### WHAT IS REQUIRED
In the listing below, find the line with "return tuple(((v /", then repeat exactly every line from the top through that one.

══════════

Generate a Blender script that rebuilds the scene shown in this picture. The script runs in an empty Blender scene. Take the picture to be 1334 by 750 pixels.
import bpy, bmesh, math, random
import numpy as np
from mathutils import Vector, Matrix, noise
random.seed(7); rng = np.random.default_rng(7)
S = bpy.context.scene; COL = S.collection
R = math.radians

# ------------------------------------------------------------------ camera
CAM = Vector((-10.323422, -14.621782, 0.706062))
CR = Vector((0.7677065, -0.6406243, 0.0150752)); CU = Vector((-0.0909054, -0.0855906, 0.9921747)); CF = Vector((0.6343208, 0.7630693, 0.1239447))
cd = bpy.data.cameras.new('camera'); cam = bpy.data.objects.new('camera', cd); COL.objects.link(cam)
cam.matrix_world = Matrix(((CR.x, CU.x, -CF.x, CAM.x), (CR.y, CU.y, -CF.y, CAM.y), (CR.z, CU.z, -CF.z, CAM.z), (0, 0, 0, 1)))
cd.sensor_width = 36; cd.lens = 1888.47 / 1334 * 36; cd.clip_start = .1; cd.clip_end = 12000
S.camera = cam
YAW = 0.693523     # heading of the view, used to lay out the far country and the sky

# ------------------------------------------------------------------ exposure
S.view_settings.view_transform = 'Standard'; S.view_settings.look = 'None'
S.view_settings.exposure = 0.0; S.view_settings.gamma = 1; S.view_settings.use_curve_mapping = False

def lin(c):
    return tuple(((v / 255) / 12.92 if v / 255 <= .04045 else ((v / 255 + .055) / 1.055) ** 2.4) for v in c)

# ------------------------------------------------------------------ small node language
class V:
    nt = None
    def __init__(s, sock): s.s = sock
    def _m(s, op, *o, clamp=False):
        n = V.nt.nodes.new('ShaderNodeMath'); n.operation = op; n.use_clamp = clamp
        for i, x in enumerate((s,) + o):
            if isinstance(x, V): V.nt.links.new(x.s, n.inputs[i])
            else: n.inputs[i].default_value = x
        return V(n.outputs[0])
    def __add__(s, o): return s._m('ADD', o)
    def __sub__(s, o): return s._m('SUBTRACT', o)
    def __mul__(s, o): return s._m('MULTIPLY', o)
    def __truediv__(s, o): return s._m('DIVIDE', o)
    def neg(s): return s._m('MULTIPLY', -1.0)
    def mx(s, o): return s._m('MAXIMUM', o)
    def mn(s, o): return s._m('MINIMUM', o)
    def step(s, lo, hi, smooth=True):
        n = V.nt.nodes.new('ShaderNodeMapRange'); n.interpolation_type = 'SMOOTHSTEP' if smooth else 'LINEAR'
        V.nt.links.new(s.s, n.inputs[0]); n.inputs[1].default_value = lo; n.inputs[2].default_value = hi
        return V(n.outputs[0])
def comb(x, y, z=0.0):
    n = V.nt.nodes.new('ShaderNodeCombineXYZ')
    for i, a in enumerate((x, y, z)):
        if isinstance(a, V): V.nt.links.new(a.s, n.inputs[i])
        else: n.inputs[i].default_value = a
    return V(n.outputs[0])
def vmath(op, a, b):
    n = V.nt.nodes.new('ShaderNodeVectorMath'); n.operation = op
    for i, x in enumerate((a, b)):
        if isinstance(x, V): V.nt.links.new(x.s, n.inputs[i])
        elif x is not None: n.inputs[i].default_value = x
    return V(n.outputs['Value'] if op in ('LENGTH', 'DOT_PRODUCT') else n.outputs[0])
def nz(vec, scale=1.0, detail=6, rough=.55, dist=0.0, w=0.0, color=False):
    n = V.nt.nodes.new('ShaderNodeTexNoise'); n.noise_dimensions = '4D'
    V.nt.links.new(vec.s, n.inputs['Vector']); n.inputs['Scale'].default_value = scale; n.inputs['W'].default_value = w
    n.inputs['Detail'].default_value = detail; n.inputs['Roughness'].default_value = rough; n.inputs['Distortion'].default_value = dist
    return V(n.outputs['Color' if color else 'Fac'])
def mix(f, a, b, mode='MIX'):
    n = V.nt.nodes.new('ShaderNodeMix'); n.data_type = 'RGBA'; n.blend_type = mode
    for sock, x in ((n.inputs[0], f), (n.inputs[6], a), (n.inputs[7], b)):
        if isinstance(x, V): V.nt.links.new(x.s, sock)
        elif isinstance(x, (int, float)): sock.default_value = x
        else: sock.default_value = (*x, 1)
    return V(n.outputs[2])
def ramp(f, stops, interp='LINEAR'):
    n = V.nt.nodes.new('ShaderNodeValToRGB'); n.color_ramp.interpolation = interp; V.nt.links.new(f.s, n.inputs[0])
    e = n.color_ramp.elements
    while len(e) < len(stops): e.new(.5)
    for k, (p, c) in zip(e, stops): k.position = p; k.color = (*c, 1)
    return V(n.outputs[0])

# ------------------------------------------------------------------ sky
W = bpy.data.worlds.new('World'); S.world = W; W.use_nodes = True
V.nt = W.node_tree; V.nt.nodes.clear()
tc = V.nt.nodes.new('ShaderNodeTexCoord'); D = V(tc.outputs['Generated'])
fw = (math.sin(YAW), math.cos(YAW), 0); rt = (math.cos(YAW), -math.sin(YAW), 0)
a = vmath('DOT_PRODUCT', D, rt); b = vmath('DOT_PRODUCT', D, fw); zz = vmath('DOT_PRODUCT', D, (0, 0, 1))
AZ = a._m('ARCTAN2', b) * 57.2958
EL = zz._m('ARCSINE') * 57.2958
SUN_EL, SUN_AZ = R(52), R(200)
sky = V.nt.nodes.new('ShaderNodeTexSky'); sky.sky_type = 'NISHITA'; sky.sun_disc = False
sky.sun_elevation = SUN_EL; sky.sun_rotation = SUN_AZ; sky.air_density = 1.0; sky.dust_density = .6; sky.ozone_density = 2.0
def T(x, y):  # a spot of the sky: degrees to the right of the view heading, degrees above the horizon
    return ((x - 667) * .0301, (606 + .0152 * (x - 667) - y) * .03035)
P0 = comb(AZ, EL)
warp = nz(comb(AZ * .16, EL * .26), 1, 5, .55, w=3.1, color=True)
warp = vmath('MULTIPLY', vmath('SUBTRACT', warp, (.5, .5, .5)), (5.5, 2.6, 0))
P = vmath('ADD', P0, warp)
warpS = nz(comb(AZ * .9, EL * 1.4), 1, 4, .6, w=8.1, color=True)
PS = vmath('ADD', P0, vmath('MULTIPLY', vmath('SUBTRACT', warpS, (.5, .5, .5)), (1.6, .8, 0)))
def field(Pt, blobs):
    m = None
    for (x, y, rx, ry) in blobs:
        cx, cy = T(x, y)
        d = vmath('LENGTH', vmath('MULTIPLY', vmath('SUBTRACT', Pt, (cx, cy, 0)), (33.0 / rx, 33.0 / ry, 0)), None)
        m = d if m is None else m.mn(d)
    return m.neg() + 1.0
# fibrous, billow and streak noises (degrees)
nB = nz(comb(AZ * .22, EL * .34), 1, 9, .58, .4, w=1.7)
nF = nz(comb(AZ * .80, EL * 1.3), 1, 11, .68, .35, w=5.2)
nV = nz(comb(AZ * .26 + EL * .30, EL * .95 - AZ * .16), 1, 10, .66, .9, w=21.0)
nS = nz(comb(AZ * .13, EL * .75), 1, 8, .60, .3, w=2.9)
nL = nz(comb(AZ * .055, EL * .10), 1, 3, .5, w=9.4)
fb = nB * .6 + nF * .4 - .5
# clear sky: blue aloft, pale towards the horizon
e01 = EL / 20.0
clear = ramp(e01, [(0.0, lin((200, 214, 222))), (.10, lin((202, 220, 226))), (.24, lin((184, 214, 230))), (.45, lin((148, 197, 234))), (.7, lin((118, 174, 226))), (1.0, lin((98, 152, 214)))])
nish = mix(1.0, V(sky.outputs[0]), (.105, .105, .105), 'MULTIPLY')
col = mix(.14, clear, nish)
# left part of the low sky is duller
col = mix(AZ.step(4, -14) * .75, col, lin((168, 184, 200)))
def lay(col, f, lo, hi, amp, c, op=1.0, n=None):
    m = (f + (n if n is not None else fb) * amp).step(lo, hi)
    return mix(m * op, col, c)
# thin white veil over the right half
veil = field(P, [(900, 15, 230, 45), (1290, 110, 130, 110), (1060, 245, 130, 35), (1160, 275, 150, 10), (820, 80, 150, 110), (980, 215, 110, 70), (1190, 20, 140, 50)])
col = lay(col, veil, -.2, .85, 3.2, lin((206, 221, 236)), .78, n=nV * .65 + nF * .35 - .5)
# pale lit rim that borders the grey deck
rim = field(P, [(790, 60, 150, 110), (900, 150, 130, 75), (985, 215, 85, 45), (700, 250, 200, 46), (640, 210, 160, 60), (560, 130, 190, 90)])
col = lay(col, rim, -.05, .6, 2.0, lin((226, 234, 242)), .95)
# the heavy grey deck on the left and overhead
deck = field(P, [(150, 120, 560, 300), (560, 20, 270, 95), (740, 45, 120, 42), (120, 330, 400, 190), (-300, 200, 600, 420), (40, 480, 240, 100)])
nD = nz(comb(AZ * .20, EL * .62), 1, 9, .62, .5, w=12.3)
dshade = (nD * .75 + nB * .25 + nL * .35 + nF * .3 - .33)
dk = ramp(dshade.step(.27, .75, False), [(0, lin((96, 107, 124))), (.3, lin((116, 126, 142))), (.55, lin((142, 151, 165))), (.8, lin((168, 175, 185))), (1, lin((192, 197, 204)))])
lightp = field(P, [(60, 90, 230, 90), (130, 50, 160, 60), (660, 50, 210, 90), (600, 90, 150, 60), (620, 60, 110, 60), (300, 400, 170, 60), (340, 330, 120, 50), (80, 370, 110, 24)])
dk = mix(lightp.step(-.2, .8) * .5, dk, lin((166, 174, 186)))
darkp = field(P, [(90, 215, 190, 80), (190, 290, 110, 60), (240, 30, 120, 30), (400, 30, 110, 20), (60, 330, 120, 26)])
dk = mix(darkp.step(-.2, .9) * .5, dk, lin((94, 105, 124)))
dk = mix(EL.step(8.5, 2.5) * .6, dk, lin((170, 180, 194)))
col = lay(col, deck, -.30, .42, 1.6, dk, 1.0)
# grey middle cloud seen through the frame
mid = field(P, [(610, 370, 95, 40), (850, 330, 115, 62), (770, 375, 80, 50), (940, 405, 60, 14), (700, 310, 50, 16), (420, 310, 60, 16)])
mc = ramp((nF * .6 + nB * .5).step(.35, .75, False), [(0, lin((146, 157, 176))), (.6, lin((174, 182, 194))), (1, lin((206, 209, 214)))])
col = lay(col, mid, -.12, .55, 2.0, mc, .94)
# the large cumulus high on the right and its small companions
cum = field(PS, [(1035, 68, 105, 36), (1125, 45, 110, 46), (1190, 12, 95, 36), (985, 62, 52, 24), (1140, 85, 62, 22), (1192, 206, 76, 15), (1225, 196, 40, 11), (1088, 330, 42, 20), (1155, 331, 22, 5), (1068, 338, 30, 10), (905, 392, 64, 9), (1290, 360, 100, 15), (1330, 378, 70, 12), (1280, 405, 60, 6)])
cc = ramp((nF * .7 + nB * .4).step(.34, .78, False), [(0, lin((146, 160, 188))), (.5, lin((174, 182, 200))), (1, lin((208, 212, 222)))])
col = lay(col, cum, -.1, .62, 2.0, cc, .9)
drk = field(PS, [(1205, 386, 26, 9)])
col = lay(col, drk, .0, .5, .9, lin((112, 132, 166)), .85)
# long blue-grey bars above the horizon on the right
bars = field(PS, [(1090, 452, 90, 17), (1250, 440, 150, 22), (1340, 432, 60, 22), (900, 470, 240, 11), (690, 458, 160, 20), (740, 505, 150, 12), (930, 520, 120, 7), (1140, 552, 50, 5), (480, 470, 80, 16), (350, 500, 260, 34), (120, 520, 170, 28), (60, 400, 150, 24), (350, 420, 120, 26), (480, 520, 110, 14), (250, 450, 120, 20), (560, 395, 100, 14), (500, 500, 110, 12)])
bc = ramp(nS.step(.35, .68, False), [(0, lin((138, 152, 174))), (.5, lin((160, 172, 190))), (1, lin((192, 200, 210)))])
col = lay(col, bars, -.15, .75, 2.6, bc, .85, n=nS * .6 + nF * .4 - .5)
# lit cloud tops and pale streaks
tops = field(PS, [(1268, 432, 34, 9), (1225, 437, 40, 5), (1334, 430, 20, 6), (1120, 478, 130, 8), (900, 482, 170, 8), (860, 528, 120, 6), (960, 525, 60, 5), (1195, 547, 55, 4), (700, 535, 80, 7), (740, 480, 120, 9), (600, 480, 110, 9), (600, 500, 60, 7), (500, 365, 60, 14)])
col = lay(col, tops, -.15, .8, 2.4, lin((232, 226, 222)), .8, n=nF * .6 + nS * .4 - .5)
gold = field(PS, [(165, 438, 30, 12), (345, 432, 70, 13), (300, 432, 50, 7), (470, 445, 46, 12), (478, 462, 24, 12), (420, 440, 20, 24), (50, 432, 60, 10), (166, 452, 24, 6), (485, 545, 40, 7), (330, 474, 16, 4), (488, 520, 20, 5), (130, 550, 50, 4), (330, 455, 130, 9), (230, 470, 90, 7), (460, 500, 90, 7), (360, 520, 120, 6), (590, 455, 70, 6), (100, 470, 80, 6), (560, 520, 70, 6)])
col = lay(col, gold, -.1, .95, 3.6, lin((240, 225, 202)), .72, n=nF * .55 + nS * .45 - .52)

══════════

### EXERCISE RESPONSE
Generate a Blender script that rebuilds the scene shown in this picture. The script runs in an empty Blender scene. Take the picture to be 1334 by 750 pixels.
import bpy, bmesh, math, random
import numpy as np
from mathutils import Vector, Matrix, noise
random.seed(7); rng = np.random.default_rng(7)
S = bpy.context.scene; COL = S.collection
R = math.radians

# ------------------------------------------------------------------ camera
CAM = Vector((-10.323422, -14.621782, 0.706062))
CR = Vector((0.7677065, -0.6406243, 0.0150752)); CU = Vector((-0.0909054, -0.0855906, 0.9921747)); CF = Vector((0.6343208, 0.7630693, 0.1239447))
cd = bpy.data.cameras.new('camera'); cam = bpy.data.objects.new('camera', cd); COL.objects.link(cam)
cam.matrix_world = Matrix(((CR.x, CU.x, -CF.x, CAM.x), (CR.y, CU.y, -CF.y, CAM.y), (CR.z, CU.z, -CF.z, CAM.z), (0, 0, 0, 1)))
cd.sensor_width = 36; cd.lens = 1888.47 / 1334 * 36; cd.clip_start = .1; cd.clip_end = 12000
S.camera = cam
YAW = 0.693523     # heading of the view, used to lay out the far country and the sky

# ------------------------------------------------------------------ exposure
S.view_settings.view_transform = 'Standard'; S.view_settings.look = 'None'
S.view_settings.exposure = 0.0; S.view_settings.gamma = 1; S.view_settings.use_curve_mapping = False

def lin(c):
    return tuple(((v / 255) / 12.92 if v / 255 <= .04045 else ((v / 255 + .055) / 1.055) ** 2.4) for v in c)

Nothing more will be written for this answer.